富士フイルムブースにはカフェが併設されていた。コーヒーは無料。さらに富士フイルムのSNSに登録した来場者にはロゴ入りのバッグとマグカップが配られていた。
展示機材はGFXシリーズが多い印象だったが、新機種の「X-T5」もしっかりハンズオンできた。ブースのあちこちにカウンターが配置されていて、そこにカメラが置かれているのだが、ワイヤーなどの盗難防止が施されていない。いつの間にかなくなったりしないか、こっちが心配になってしまう。
オープンスタイルのセミナールーム。会場の広さに対して来場者が多くはなく、BGMもないので、会場はとても静かだ。
海外の空港や駅などで見かける礼拝室も設けられていた。
ロゴ入りのオリジナルグッズも販売されていた。トートバッグの柄にもなっている文字の使い方がかっこいい。また飛行機で持って帰るのはちょっと無理そうな、かなり分厚い図録が用意されていた。写真はハードカバー仕様のスペシャルエディション。
■Leica Store Dubaiに行ってみた
シャルジャには電車や地下鉄がないので、移動にはタクシーを使う。「Xposure」の展示会場からLeica Store Duba(ライカストア・ドバイ)のあるドバイモールまでは、40分ほどで到着した。入り口脇にレンズを模した円筒形のショーケースがあるのが特徴的だ。絞りリングや絞りの指標のような模様が刻まれていて、中心近くに見える0.95の文字は、ライカファンにはお馴染みのオリジナルフォントが使われている。ちなみにドバイモールには、キヤノンやソニーのショップも入っていた。

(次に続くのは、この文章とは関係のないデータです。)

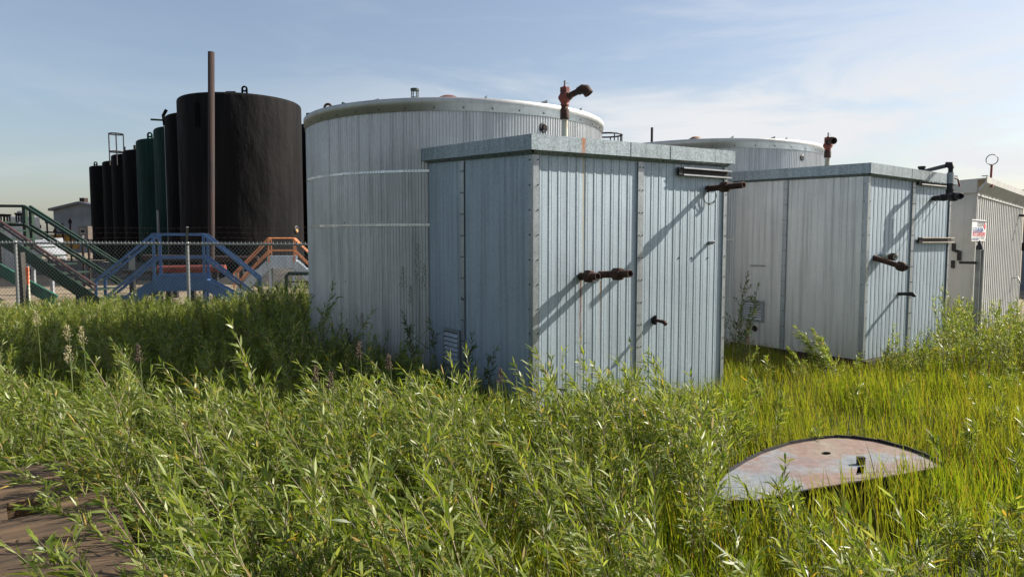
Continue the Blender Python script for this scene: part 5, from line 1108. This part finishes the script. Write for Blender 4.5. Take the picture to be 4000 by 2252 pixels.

店外に向けたショーケースには、「ライカSL3-S」が展示されていた。
「ライカI」誕生100周年の記念イベントが、2025年1月にドバイで開催されたのを皮切りに世界6カ国で開催される予定になっている。最初の開催地ドバイで「ライカM11」の特別限定モデル「ライカM11 100 YEARS OF LEICA」が発表され、ドバイ限定100台の「DUBAI UAEモデル」がお披露目された。展示されていたのは「Xposure」の会場でアサド・アブード氏に見せてもらったのと同じ85/100だった。ちなみに「ライカM11 100 YEARS OF LEICA」は、記念イベントの開催地である”MILAN ITALY”、”NEW YORK USA”、”SHANGHAI CHINA”、”TOKYO JAPAN”、”WETZLAR GERMANY”の刻印入りで、各都市100台ずつ、それぞれの国限定で販売される。
シュタイフとのコラボレーションによる限定コレクターズ・ベア「Ernst」と「Elsie」もショーケースの中に展示されていた。価格は日本円で1体12万円程度。2体セットだと少し安くなるのだそう(日本での販売価格は未定)。なお、100周年を記念した「100 YEARS OF LEICA」 アクセサリーコレクションの入荷はこれからということで、実物を目にすることはできなかった。
こぢんまりとした店内には、カメラやレンズだけでなく豊富なアクセサリーも展示されていた。奥にはミニギャラリーもあった。どんなお客さんが訪れるのか興味深かったが、滞在中に入店する人はいなかった。